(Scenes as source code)
■ ■ ■ ■ ■ ■ ■
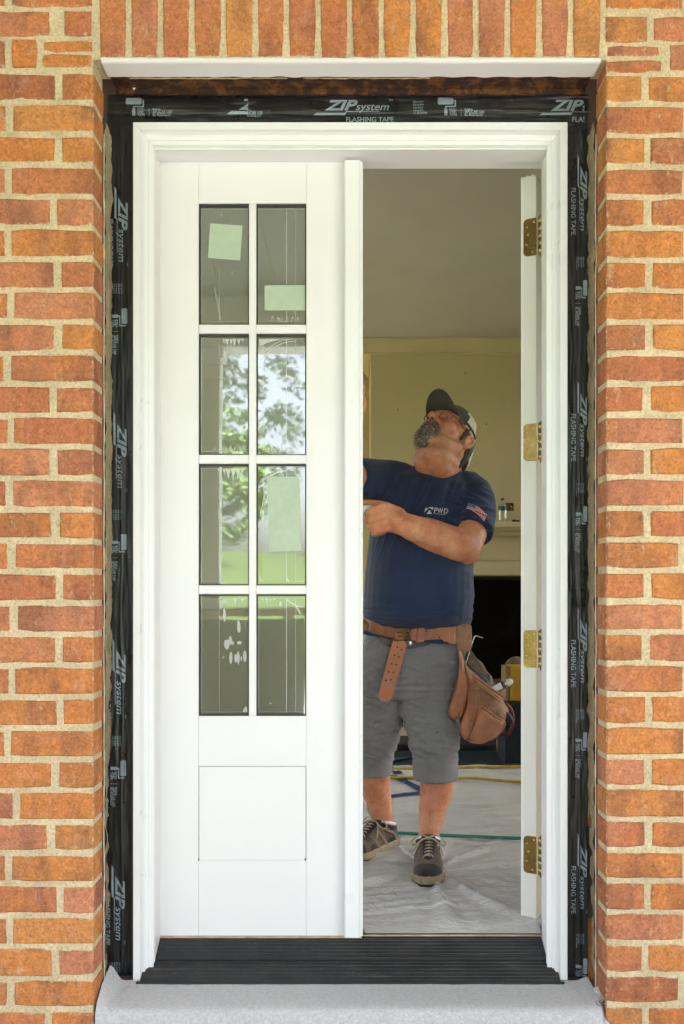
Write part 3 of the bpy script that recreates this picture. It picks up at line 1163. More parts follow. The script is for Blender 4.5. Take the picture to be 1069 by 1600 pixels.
Z_, C_, R_ = zip_logo(), codes(), roller()
print_on('printed_icon', R_, 'h', 197, 153.5)
print_on('printed_logo', Z_, 'h', 361, 153.5, None, 27)
print_on('printed_lettering', R_[9:], 'h', 338, 155, 48, None)
print_on('printed_logo', Z_, 'h', 495, 155)
print_on('printed_lettering', C_, 'h', 646, 156)
print_on('printed_icon', R_, 'h', 684, 153.5)
print_on('printed_logo', Z_, 'h', 848, 155, None, 65)
for k in range(4):
    o = 353 * k
    print_on('printed_logo', Z_, 'l', 297 + o, 201.5 - k * 1.5)
    print_on('printed_lettering', C_, 'l', 444 + o, 193.5 - k)
    print_on('printed_icon', R_, 'l', 482 + o, 199.5 - k)
    print_on('printed_logo', Z_, 'r', 248 + o, 918)
    print_on('printed_lettering', C_, 'r', 402 + o if k < 3 else 400 + o, 914)
    print_on('printed_icon', R_, 'r', 438 + o, 917.5, None, None if k < 3 else 28)

# ------------------------------------------------------------------ door frame
fr = thing('door_frame', 'white double door frame with moulded casing inside the black tape', 'door frame', (0, YT, 0))
BM = [(0, -.0755), (0, YM + .0015), (.0015, YM), (.0185, YM), (.0195, YM + .0015), (.0205, -.099), (.0245, -.090), (.0300, -.0860), (.0345, -.0845), (.0345, -.080), (.047, -.080), (.047, -.0755)]
zb = PZ(1531, YM)
zj = PZ(1503, -.07)
# mitred casing: sweep the profile round the three sides
for sd in ('l', 'h', 'r'):
    vs_ = []
    for e in (0, 1):
        for (w, y) in BM:
            if sd == 'l':
                vs_.append((FX0 + w, y, zb if e == 0 else FZ1 - w - .0009))
            elif sd == 'r':
                vs_.append((FX1 - w, y, zb if e == 0 else FZ1 - w - .0009))
            else:
                vs_.append((FX0 + w if e == 0 else FX1 - w, y, FZ1 - w))
    n = len(BM)
    fs = [(k, (k + 1) % n, n + (k + 1) % n, n + k) for k in range(n)] + [tuple(range(n))[::-1], tuple(range(n, 2 * n))]
    mesh('casing', vs_, fs, MAT['white_trim'], fr)
box('door_stop', FX0 + .030, JX0, -.0725, -.0015, zj, JZ - .0004, MAT['white'], fr, .0015)
box('door_stop', JX1, FX1 - .030, -.0725, -.0015, zj, JZ - .0004, MAT['white'], fr, .0015)
box('head_stop', FX0 + .030, FX1 - .030, -.0725, -.0015, JZ, FZ1 - .006, MAT['white'], fr, .0015)
RB = .013
box('jamb', FX0 + .024, JX0 - RB, -.0012, .066, zj, JZ + RB - .0004, MAT['white'], fr, .0015)
box('jamb', JX1 + RB, FX1 - .024, -.0012, .066, zj, JZ + RB - .0004, MAT['white'], fr, .0015)
box('head_jamb', FX0 + .024, FX1 - .024, -.0012, .066, JZ + RB, FZ1 - .006, MAT['white'], fr, .0015)
# reveal lines where the casing meets the jamb
for x0, x1 in ((FX0 + .0475, JX0 - .004), (JX1 + .004, FX1 - .0475)):
    box('jamb_bead', x0, x1, -.0775, -.0735, zj, JZ - .006, MAT['white_trim'], fr, .0008)
box('head_bead', FX0 + .0475, FX1 - .0475, -.0775, -.0735, JZ + .004, FZ1 - .0475, MAT['white_trim'], fr, .0008)
Geo().ell((JX1 + .004, -.072, zj - .002), (.007, .006, .004), None, 10, 6).obj('caulk_blob', MAT['caulk'], fr, True)
g = Geo()
for s, x in ((-1, FX0 + .0195), (1, FX1 - .0195)):
    pts = [(x + s * (-.012 * t), YM + .004 + t * .03, zb + .001 + t * .03) for t in (0, .25, .5, .75, 1)]
    g.tube(pts, [.0025, .0035, .003, .0038, .002], 6)
g.obj('caulk_seam', MAT['caulk'], fr, True)

# ------------------------------------------------------------------ threshold
ts = thing('threshold', 'ribbed black threshold under the white doors', 'threshold', (0, -.05, -.07))


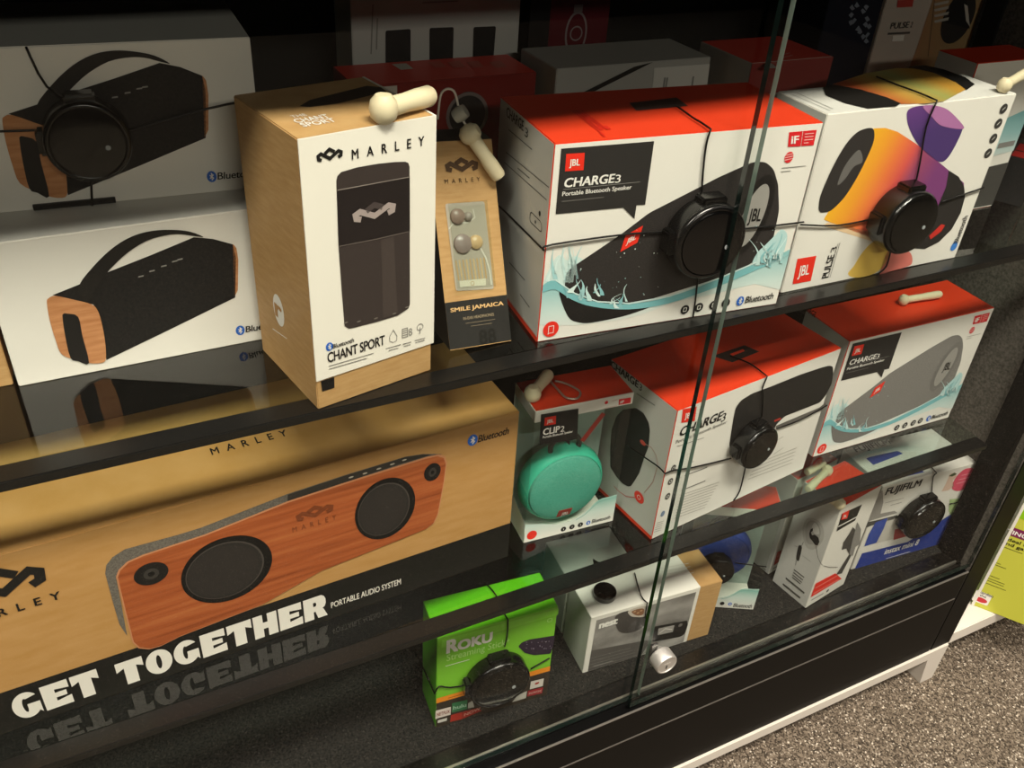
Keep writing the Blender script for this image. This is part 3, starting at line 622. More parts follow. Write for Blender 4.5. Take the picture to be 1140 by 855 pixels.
# heavy slab letters
def arc(cx, cy, rx, ry, a0, a1, n): return [(cx + rx * math.cos(math.radians(a0 + (a1 - a0) * i / n)), cy + ry * math.sin(math.radians(a0 + (a1 - a0) * i / n))) for i in range(n + 1)]
GLY = {'T': ([(0, 1), (1, 1), (1, .60), (.74, .72), (.74, 0), (.28, 0), (.28, .72), (0, .60)],),
       'E': ([(0, 0), (1, 0), (1, .34), (.46, .26), (.46, .40), (.86, .40), (.86, .60), (.46, .60), (.46, .74), (.98, .67), (.98, 1), (0, 1)],),
       'H': ([(0, 0), (.40, 0), (.40, .36), (.60, .36), (.60, 0), (1, 0), (1, 1), (.60, 1), (.60, .64), (.40, .64), (.40, 1), (0, 1)],),
       'O': (arc(.5, .5, .5, .52, 0, 352.5, 47), arc(.5, .5, .10, .30, 0, 345, 23)),
       'G': (arc(.5, .5, .5, .52, 38, 318, 40) + [(.97, .05), (.97, .52), (.52, .52), (.52, .36)] + arc(.46, .5, .10, .28, 290, 62, 20),),
       'R': ([(0, 0), (.42, 0), (.42, .33), (.5, .33), (.6, 0), (1.02, 0), (.87, .34), (.82, .40), (.93, .47), (.98, .6), (.98, .78), (.92, .92), (.8, 1), (0, 1)], [(.42, .57), (.52, .57), (.56, .62), (.56, .70), (.52, .75), (.42, .75)])}
def slab(word, p0, p1, cap):
    a, b = GT.uv('front', *p0), GT.uv('front', *p1); h = GT.uv('front', p0[0], p0[1] - cap).y - a.y
    GT.fresh = True; n = len(word); cw = (b.x - a.x) / n; v = (a.y + b.y) / 2
    for i, ch in enumerate(word):
        g = GLY[ch]; f = lambda r: [(a.x + cw * i + x * cw * .93, v + y * h) for x, y in r]
        GT.polyuv('lettering', 'front', f(g[0]), mat('#efe9e0', .45), 2, [f(r) for r in g[1:]])
slab('GET', (19, 801.5), (117, 769), 29); slab('TOGETHER', (134, 763.5), (366, 684), 27)
GT.text('lettering', 'front', 'PORTABLE AUDIO SYSTEM', (368.5, 675.5), (446, 650.5), 6.6, mat('#efe9e0', .45), 2, .012)
c = crop(280, 420, 3.8)
GT.bluetooth('front', c((935, 265))[0], .0062, *c((957, 273), (1085, 240)), 8)
c = crop(0, 600, 3.8)
GT.zigzag('logo', 'front', *c((-170, 300), (210, 190), (-170, 160)), INK, 2)
GT.text('lettering', 'front', 'MARLEY', *c((-190, 385), (258, 247)), 9.5, INK, 2, .02, 2.1)
c = crop(0, 400, 3.8)
GT.text('lettering', 'top', 'MARLEY', (236.5, 507.5), (320, 484.5), 8, INK, 1, .012, 2.2)
GT.build()
# ---- clear fronted clip speaker cartons
def clip_box(label, x, y, yaw, w, h, d, z, colour, colour2, hdr_h, card_px, b=None):
    b = Box('clip_speaker_carton', label, 'box', x, y, yaw, w, h, d, z, None, None, carton=False)
    t = .0006
    hd = boxmesh('header', (0, 0, h - hdr_h), (w, d, h), {'*': WHITE, 'top': RED, 'left': GREYCARD}, b.root, .0006)
    boxmesh('back_card', (0, d - t, .0), (w, d, h - hdr_h - .0002), mat('#bcc8c2', .5), b.root, 0)
    boxmesh('bottom_card', (.0002, .0002, 0), (w - .0002, d - t - .0002, t), WHITE, b.root, 0)
    boxmesh('window', (.0004, .0004, t + .0002), (w - .0004, d - t - .0004, h - hdr_h - .0003), PLASTIC, b.root, 0)
    return b
def clip_speaker(b, label, uvc, r, th, m, m2, fy=.009, group=None):
    a = Vector(uvc); a.x = min(max(a.x, r + .0012), b.w - r - .0012); a.y = max(r + .0014, a.y)
    M = b.M @ Matrix.Translation((a.x, th + fy, a.y)) @ Matrix.Rotation(math.radians(90), 4, 'X')    # local z to the front
    root = empty('clip_speaker', M, label, 'speaker', group)
    lathe('body', [(0, 0), (r * .8, 0), (r * .95, th * .15), (r, th * .4), (r * .985, th * .62), (r * .93, th * .8), (r * .89, th * .84), (r * .885, th * .82)], m2, root, 64)
    lathe('grille', [(r * .882, th * .81), (r * .86, th * .90), (r * .75, th * .97), (r * .4, th * 1.0), (0, th * 1.01)], m, root, 64)
    bd = mk('badge', [(-.0085, -r * .74, th * .99), (.0065, -r * .74, th * .99), (.0085, -r * .56, th * 1.015), (-.0065, -r * .56, th * 1.015), (-.0085, -r * .74, th * .9), (.0065, -r * .74, th * .9), (.0085, -r * .56, th * .9), (-.0065, -r * .56, th * .9)],
            [(0, 1, 2, 3), (0, 4, 5, 1), (1, 5, 6, 2), (2, 6, 7, 3), (3, 7, 4, 0)], mat('#8c2a22', .4), root)
    V, F, _e = textmesh('JBL', 0)
    mk('lettering', [(-.0042 + .0085 * x + .0012 * y, -r * .70 + .0036 * y, th * 1.018) for x, y in V], F, PRW, bd)
    # karabiner clip and strap above the body
    hook = [(-r * .32, r * .86, th * .5), (-r * .34, r * 1.08, th * .5), (-r * .2, r * 1.26, th * .5), (0, r * 1.32, th * .5), (r * .2, r * 1.26, th * .5), (r * .34, r * 1.08, th * .5), (r * .32, r * .86, th * .5)]
    tube('clip', crom(hook, 5, False), .0028, mat('#3a3a38', .4), root)
    return root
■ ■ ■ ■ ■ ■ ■
## Given request
Quote only what lies between the first line of the records and the line containing "print_on('printed_icon', R_, 'r', 438", please, including both lines and excluding images.

## Full response
Write part 3 of the bpy script that recreates this picture. It picks up at line 1163. More parts follow. The script is for Blender 4.5. Take the picture to be 1069 by 1600 pixels.
Z_, C_, R_ = zip_logo(), codes(), roller()
print_on('printed_icon', R_, 'h', 197, 153.5)
print_on('printed_logo', Z_, 'h', 361, 153.5, None, 27)
print_on('printed_lettering', R_[9:], 'h', 338, 155, 48, None)
print_on('printed_logo', Z_, 'h', 495, 155)
print_on('printed_lettering', C_, 'h', 646, 156)
print_on('printed_icon', R_, 'h', 684, 153.5)
print_on('printed_logo', Z_, 'h', 848, 155, None, 65)
for k in range(4):
    o = 353 * k
    print_on('printed_logo', Z_, 'l', 297 + o, 201.5 - k * 1.5)
    print_on('printed_lettering', C_, 'l', 444 + o, 193.5 - k)
    print_on('printed_icon', R_, 'l', 482 + o, 199.5 - k)
    print_on('printed_logo', Z_, 'r', 248 + o, 918)
    print_on('printed_lettering', C_, 'r', 402 + o if k < 3 else 400 + o, 914)
    print_on('printed_icon', R_, 'r', 438 + o, 917.5, None, None if k < 3 else 28)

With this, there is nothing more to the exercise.